──────── RECORDS SHOWN
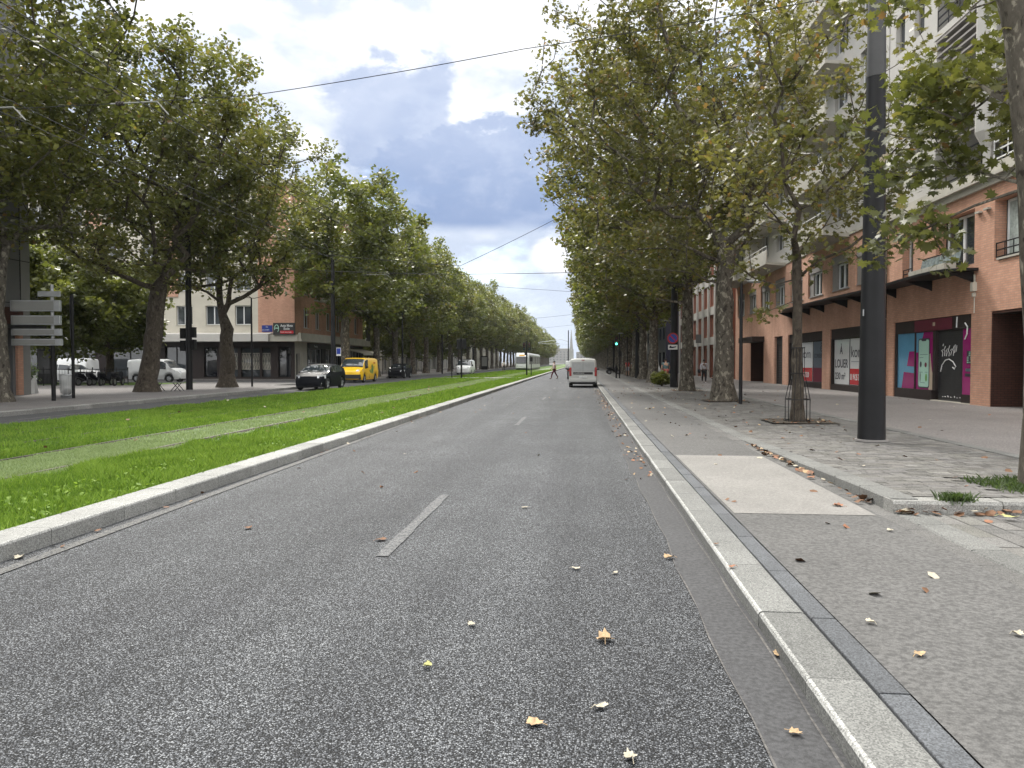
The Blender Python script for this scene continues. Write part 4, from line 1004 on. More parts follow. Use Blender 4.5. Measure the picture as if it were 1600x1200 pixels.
────────────────
──────── RECORDS SHOWN
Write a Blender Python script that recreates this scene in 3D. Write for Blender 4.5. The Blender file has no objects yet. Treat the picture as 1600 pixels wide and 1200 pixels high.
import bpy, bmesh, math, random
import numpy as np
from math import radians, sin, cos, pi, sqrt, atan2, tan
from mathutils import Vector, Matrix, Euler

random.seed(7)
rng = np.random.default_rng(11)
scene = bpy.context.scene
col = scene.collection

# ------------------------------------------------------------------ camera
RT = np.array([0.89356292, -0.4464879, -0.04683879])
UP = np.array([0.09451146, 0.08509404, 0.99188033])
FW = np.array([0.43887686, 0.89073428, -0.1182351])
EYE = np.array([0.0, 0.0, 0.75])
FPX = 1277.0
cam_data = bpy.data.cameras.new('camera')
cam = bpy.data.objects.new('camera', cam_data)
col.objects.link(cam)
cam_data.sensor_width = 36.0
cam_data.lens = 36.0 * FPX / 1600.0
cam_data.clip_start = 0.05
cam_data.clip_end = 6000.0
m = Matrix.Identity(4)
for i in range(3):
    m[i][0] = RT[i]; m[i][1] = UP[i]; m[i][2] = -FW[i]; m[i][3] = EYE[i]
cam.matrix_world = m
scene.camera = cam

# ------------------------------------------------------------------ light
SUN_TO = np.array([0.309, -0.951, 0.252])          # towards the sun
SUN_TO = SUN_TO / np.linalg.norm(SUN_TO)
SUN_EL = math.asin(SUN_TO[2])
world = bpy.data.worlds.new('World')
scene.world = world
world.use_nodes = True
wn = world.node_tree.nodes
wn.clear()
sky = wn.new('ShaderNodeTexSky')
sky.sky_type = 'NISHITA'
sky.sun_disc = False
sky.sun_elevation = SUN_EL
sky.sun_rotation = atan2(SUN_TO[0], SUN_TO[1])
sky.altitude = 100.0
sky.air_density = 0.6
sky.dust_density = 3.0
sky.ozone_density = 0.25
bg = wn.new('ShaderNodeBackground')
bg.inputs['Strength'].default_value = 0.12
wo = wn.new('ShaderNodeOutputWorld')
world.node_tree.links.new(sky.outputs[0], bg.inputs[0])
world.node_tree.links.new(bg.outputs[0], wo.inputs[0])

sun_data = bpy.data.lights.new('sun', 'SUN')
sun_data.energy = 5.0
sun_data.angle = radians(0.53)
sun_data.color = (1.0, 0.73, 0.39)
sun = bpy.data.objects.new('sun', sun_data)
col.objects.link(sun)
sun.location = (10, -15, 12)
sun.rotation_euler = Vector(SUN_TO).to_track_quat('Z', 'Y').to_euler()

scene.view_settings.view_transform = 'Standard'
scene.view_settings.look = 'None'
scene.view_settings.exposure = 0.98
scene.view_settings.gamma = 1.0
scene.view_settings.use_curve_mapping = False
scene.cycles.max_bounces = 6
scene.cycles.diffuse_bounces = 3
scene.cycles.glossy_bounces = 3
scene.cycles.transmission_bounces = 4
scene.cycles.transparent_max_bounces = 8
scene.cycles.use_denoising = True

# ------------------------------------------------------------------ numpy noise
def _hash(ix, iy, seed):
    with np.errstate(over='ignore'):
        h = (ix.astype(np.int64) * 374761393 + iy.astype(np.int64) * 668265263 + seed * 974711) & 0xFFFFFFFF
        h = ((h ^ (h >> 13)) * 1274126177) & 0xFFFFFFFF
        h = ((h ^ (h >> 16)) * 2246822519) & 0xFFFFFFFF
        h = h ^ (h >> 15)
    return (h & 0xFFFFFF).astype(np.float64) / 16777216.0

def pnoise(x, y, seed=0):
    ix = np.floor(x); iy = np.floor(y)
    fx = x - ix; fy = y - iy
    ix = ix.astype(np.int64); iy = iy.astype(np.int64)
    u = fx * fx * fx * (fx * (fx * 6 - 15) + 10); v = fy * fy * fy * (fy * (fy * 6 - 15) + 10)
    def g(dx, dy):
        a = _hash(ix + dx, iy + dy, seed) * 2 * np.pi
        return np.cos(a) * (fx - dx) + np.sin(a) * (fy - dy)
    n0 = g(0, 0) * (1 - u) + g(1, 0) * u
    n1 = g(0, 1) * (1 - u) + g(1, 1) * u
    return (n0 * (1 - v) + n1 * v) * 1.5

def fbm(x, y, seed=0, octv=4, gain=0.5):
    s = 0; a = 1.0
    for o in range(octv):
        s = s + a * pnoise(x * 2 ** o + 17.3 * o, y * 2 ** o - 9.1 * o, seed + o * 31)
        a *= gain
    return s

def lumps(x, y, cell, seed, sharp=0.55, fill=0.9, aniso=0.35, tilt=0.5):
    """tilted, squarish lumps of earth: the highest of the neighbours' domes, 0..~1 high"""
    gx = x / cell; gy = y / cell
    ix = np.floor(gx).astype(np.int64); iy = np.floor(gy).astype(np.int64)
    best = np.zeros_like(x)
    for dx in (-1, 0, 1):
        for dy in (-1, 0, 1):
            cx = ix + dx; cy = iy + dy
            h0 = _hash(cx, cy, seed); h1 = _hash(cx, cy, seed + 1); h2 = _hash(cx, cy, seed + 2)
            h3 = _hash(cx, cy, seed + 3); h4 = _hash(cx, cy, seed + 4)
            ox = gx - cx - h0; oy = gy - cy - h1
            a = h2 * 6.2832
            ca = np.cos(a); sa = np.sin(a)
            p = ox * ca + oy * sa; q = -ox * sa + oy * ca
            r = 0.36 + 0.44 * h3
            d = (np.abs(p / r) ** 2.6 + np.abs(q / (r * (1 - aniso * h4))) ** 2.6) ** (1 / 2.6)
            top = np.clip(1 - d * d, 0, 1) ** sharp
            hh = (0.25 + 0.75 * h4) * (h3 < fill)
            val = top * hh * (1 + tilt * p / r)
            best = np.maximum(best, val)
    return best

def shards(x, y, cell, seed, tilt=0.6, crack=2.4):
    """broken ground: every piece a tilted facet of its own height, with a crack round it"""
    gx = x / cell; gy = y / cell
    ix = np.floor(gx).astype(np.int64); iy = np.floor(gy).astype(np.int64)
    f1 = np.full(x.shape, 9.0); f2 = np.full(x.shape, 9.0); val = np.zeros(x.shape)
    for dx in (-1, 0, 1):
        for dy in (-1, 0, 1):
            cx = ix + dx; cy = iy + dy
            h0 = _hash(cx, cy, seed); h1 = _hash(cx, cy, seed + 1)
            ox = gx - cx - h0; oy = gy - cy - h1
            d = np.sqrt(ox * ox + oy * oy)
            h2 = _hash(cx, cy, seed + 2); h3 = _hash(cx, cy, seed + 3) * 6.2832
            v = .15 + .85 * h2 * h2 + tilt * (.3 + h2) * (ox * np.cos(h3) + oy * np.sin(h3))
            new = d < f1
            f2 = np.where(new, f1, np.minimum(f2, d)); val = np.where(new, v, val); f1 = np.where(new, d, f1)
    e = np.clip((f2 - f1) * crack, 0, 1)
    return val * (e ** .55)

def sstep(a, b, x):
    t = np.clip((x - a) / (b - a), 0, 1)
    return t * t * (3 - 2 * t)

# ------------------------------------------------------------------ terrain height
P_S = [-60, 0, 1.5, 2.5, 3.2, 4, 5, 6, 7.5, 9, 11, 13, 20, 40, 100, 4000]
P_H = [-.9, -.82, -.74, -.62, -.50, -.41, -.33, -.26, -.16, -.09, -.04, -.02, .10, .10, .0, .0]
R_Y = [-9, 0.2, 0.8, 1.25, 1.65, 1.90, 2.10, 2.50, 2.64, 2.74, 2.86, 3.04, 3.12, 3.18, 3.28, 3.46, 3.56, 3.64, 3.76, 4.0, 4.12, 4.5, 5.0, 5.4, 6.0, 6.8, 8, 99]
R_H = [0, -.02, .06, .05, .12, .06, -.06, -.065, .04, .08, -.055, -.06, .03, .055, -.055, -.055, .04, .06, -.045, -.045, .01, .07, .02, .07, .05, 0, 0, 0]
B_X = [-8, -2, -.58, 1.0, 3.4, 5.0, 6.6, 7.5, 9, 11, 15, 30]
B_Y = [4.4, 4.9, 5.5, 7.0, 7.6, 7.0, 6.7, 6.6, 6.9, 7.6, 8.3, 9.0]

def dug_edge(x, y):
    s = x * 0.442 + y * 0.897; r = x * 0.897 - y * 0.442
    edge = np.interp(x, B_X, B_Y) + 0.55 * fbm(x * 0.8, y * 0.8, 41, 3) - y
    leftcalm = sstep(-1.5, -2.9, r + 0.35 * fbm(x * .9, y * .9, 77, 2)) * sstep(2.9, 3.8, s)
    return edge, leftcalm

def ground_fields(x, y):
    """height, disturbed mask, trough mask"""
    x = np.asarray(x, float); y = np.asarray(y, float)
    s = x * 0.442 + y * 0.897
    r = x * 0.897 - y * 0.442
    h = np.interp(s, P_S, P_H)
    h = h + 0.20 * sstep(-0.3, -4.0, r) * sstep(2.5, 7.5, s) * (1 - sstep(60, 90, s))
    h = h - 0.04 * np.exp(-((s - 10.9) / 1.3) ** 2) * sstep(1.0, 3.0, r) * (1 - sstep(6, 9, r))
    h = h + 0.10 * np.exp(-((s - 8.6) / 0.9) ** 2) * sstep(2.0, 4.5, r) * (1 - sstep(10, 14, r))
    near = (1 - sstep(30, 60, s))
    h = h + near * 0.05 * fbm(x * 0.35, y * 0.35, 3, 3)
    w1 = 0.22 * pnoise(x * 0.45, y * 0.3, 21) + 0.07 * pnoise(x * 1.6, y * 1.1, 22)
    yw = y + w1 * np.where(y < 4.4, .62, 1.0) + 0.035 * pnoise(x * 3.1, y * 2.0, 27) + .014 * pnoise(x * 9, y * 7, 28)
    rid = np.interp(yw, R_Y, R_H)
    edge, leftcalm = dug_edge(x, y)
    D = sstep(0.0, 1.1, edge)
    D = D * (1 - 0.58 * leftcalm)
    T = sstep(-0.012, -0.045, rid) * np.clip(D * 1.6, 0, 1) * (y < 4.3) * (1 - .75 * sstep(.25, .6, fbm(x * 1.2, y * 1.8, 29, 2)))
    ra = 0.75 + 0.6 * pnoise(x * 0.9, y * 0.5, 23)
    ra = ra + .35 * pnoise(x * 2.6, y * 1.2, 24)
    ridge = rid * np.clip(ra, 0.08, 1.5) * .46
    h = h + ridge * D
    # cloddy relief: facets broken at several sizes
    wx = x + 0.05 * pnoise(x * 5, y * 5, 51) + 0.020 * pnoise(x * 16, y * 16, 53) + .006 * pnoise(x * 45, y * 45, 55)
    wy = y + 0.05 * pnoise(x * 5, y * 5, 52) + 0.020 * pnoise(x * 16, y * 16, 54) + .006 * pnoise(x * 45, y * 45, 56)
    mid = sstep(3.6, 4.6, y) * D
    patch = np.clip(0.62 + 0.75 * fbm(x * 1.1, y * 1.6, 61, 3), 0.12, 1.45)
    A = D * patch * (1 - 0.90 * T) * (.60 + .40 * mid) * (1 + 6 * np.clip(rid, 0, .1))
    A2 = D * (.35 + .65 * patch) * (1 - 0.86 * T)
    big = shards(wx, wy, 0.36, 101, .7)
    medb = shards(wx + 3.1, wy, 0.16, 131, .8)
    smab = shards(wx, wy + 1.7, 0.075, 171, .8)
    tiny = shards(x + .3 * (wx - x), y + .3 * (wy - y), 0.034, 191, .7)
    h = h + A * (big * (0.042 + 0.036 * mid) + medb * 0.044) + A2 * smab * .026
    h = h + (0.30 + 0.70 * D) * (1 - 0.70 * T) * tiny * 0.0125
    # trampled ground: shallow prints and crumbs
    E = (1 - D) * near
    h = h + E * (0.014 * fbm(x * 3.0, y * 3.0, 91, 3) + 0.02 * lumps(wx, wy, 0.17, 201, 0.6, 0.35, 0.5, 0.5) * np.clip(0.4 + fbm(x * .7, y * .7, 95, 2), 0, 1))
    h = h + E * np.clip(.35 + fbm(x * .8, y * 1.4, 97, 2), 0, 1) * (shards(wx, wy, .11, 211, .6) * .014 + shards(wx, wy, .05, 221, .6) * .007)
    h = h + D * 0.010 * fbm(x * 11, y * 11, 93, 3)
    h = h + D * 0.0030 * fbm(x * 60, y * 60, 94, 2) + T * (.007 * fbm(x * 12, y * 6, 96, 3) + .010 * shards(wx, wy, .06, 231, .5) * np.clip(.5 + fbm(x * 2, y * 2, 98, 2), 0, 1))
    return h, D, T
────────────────
──────── RECORDS SHOWN
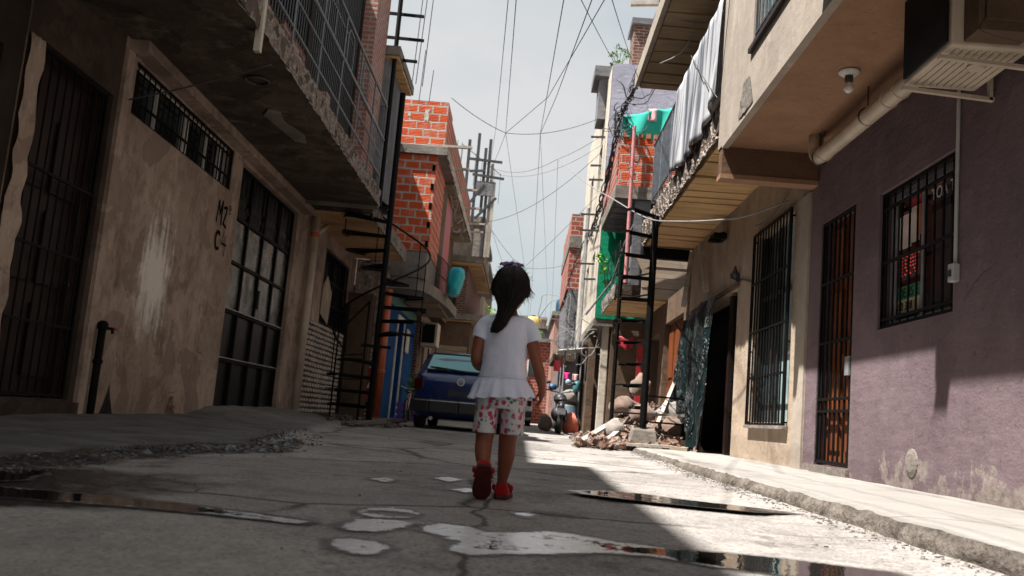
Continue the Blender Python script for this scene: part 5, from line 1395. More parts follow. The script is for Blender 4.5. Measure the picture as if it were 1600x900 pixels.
────────────────
Scan the material above. Extract every line in which the word "parts" occurs.

The Blender Python script for this scene continues. Write part 4, from line 1004 on. More parts follow. Use Blender 4.5. Measure the picture as if it were 1600x1200 pixels.
Continue the Blender Python script for this scene: part 5, from line 1395. More parts follow. The script is for Blender 4.5. Measure the picture as if it were 1600x900 pixels.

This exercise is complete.